Heavy terminal-mode application users will sometimes notice friction. Tools like Vim, Neovim, Emacs in terminal mode, htop, and lazygit all use raw terminal input modes that interact with Warp's input editor in ways that occasionally feel off. Most things work, but if a significant portion of your terminal time is spent inside full-screen terminal apps, the Block model stops being relevant and the edge cases start mattering more.
Minimalists who want speed above all else and zero cloud features should try Alacritty or Kitty. They're faster to cold-start, use zero memory on features you don't need, and stay entirely off the network.
After Eight Months of Daily Use, Is Warp Actually Worth It?
Yes — with a clear-eyed understanding of what you're trading.
Warp is the first terminal I've used that felt like it was built for how I actually work in 2026, not for how Unix terminals have always worked.

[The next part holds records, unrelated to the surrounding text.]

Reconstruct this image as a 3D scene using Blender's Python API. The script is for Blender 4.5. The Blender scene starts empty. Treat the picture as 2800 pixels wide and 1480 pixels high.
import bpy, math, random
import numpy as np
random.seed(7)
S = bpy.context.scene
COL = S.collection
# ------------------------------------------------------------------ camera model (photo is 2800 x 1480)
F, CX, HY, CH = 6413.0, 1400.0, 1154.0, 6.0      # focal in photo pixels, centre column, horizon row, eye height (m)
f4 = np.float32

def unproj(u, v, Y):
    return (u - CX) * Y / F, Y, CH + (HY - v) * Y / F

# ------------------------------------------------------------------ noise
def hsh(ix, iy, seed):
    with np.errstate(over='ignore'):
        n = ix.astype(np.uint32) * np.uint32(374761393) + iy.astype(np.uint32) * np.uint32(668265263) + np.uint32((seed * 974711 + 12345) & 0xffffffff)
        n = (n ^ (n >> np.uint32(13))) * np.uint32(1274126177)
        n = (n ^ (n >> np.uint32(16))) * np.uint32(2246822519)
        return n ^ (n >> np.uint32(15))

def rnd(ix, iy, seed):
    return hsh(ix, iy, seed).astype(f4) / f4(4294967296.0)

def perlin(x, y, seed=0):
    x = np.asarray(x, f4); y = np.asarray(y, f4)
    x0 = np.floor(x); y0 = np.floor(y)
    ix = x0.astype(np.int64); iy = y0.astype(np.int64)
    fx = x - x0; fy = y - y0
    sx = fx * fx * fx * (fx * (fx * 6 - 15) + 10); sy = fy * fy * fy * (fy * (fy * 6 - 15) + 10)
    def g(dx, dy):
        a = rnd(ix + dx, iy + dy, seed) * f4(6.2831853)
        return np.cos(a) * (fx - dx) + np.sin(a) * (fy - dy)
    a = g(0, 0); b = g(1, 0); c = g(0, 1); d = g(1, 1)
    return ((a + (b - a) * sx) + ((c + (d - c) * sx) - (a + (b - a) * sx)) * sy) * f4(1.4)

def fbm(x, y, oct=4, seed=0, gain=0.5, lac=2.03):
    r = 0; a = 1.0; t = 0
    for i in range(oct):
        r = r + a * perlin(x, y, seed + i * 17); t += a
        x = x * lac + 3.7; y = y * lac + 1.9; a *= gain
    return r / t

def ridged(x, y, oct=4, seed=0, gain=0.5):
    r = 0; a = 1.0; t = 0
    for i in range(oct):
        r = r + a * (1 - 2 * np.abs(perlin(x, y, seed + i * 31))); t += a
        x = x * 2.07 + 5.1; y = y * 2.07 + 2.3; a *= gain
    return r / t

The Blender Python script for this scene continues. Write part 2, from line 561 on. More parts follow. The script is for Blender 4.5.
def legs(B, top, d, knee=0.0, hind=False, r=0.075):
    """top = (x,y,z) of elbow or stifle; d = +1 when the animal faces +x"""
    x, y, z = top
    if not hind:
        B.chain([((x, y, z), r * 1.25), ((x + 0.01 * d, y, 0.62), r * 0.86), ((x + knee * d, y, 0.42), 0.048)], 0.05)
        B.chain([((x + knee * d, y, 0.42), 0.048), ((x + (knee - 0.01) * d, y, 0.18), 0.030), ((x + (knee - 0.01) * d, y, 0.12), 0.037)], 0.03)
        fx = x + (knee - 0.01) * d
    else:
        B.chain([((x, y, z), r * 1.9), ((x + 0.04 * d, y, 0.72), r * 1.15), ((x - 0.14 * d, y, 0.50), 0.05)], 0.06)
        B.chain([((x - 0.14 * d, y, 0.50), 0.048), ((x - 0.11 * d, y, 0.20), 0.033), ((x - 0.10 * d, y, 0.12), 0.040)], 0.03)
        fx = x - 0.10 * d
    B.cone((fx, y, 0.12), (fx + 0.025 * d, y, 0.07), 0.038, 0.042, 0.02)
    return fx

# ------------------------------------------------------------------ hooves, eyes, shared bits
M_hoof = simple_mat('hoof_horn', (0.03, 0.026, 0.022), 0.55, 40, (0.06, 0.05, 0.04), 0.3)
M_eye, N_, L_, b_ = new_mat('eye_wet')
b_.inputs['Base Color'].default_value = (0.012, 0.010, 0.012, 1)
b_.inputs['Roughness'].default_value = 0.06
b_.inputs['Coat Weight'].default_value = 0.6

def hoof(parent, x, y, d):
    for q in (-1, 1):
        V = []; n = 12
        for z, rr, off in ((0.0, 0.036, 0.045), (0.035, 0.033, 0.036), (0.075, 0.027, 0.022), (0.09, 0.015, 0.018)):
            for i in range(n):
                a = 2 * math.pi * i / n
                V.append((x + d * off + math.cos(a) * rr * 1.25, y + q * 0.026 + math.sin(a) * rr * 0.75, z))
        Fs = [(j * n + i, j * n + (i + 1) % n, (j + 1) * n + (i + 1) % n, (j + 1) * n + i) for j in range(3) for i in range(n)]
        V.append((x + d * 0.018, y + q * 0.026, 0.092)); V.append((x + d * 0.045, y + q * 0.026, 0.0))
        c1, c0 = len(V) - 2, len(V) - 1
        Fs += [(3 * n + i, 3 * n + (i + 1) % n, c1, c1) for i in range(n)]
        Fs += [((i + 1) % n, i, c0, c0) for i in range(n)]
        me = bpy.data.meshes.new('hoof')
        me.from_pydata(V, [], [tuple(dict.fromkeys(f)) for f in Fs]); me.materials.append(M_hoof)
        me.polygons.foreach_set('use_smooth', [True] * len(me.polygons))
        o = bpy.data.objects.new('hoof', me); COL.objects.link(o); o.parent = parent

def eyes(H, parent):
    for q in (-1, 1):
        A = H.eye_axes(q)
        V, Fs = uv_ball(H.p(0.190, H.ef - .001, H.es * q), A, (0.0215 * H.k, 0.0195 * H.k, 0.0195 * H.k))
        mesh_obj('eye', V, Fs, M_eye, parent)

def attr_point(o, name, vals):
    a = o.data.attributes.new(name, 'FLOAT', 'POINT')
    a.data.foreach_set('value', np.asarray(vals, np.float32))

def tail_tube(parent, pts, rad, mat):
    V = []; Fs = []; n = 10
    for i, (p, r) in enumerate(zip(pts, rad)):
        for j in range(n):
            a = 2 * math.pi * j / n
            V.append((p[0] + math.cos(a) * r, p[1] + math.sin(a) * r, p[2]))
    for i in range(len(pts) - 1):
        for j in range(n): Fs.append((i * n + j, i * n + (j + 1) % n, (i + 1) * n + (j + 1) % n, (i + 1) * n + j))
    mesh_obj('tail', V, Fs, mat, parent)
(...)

The Block model alone has changed my debugging workflow in ways I didn't anticipate. The AI assistant saves me genuine time, not just the novelty kind. The shared runbooks have cut onboarding friction for new team members in ways that no README ever managed.
What you're trading is: mandatory account, privacy considerations for AI features, some edge-case compatibility with heavily customised shell setups, and the long-term uncertainty of a VC-funded company whose free tier could change. Those are real costs. For me, they're worth it. For someone running security-sensitive infrastructure or deeply attached to a decade of iTerm2 muscle memory, they might not be.
If you've never felt like the terminal was holding you back, Warp won't feel transformative. But if you've ever wished your terminal output was easier to read, share, or explain — Warp is the first tool that takes that problem seriously.
Start with the free tier. Spend a week with it on a project where you're actively debugging something. The Block model will either click immediately or feel like friction — and that reaction will tell you everything you need to know.